Darwin, “Türeyiş”te, kadınları, (Beyaz) erkeklerden daha düşük kapasiteli ve genellikle “alt ırklara” benzer şeklinde tanımladı. Erkekleri somut veri ve biyolojik değerlendirme yokluğuna rağmen, doğal ve cinsel seçilimi meşrulaştırma olarak kullanarak, daha cesur, enerjik, icatçı ve zeki olarak tarifledi. Hem insanlar hem de hayvanlar alemi için, erkek failliğinin merkeziliğine ve dişinin evrimsel süreçlerdeki pasifliğine dair kararlı iddiaları, hem Viktorya dönemi hem de çağdaş kadın düşmanlığı ile rezonansa giriyor.
Darwin, kendi hayatında, Afrika kökenli bir Güney Amerikalı doğa bilimci olan Edinburgh’daki John Edmonstone’dan eğitim aldı ve HMS Beagle’daki (Charles Darwin’in evrim kuramını oluşturmasına temel olan araştırma gezisine çıktığı İngiliz Kraliyet Donanması gemisi) Fuegian’larla (Güney Amerika Yerli halklarından biri) önemli ilişkiler yaşadı. Kızı Henrietta, “Türeyiş” dergisinin en önemli editörüydü. Darwin, ırk ve cinsiyet konusundaki görüşleri verilerden ve kendi yaşadığı deneyimlerden daha fazla etkilenmesi gereken, algıları güçlü bir bilim insanıydı. Ancak Darwin’in bilim insanlarının ve toplumunun görüşlerini yansıtan ırkçı ve cinsiyetçi inançları, onun gerçeklik algısında güçlü bir etkiye sahipti.
Bugün öğrencilere, dahi bir bilim insanı olan Darwin’in “evrim teorisinin babası” olduğu öğretiliyor. Darwin ayrıca, topladığı verilere ve kendi deneyimine karşı bakış açısını çarpıtan zararlı ve dayanaksız önyargıları olan bir İngiliz olarak da öğretilmelidir. Aralarından bazıları akademisyen olan ırkçılar, cinsiyetçiler ve beyaz üstünlükçüler, sırf “Türeyiş” kitabında yer alıyorlar diye “doğrulanmış” sayılan kavram ve ifadeleri hatalı inançlara destek olarak kullanıyorlar ve halk bunların çoğunu eleştirmeden kabul ediyor.

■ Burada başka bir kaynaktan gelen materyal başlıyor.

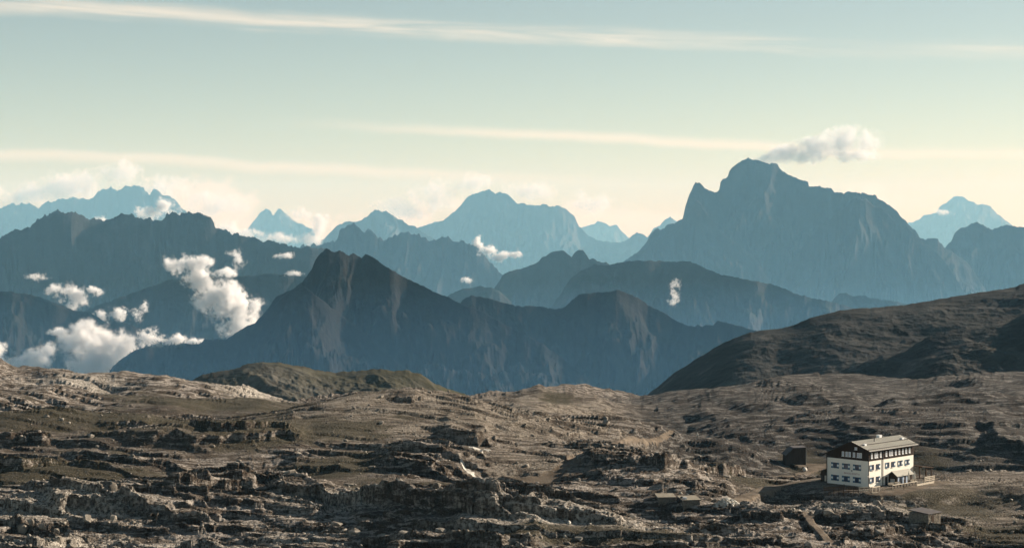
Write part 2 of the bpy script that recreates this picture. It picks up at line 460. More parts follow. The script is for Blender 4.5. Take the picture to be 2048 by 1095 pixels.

“İnsanın Türeyişi”, insanın evrim bilimi tarihindeki en etkili kitaplardan biridir. Darwin’i temel içgörülerinin isabetliliğini kabul edebiliriz, ancak onun dayanaksız ve zararlı iddialarına karşı çıkmak zorundayız. Bugün “Türeyiş”e geri dönüp baktığımızda, ırkın insan biyolojik çeşitliliğinin geçerli bir tanımı olmadığını, “erkek” ve “dişi” beyinler olduğu iddiasında biyolojik bir tutarlılık bulunmadığını veya cinsiyet ve toplumsal cinsiyet ile ilişkili biyolojik izleklerin basite indirgenemeyeceğini ve “en uygun olanın hayatta kalması” mantığının evrimsel süreçlerin dinamiklerini isabetli bir şekilde temsil etmediğini su götürmez şekilde gösteren verilere bakabiliyoruz.
Bilimsel topluluk, farklı seslere duyulan ihtiyacı tanıyarak ve buna göre hareket ederek ve kapsayıcı uygulamaları evrimsel araştırma için merkezi hale getirerek, evrim bilimlerindeki önyargı ve zarar mirasını reddedebilir. Sonuç olarak, “Türeyiş”ten öğrenmek, günümüz insanının evrimsel çalışmaları için en yüksek ve en ilginç sorunu aydınlatıyor: “insanoğlu” yerine insanların evrimsel bilimine doğru ilerlemek.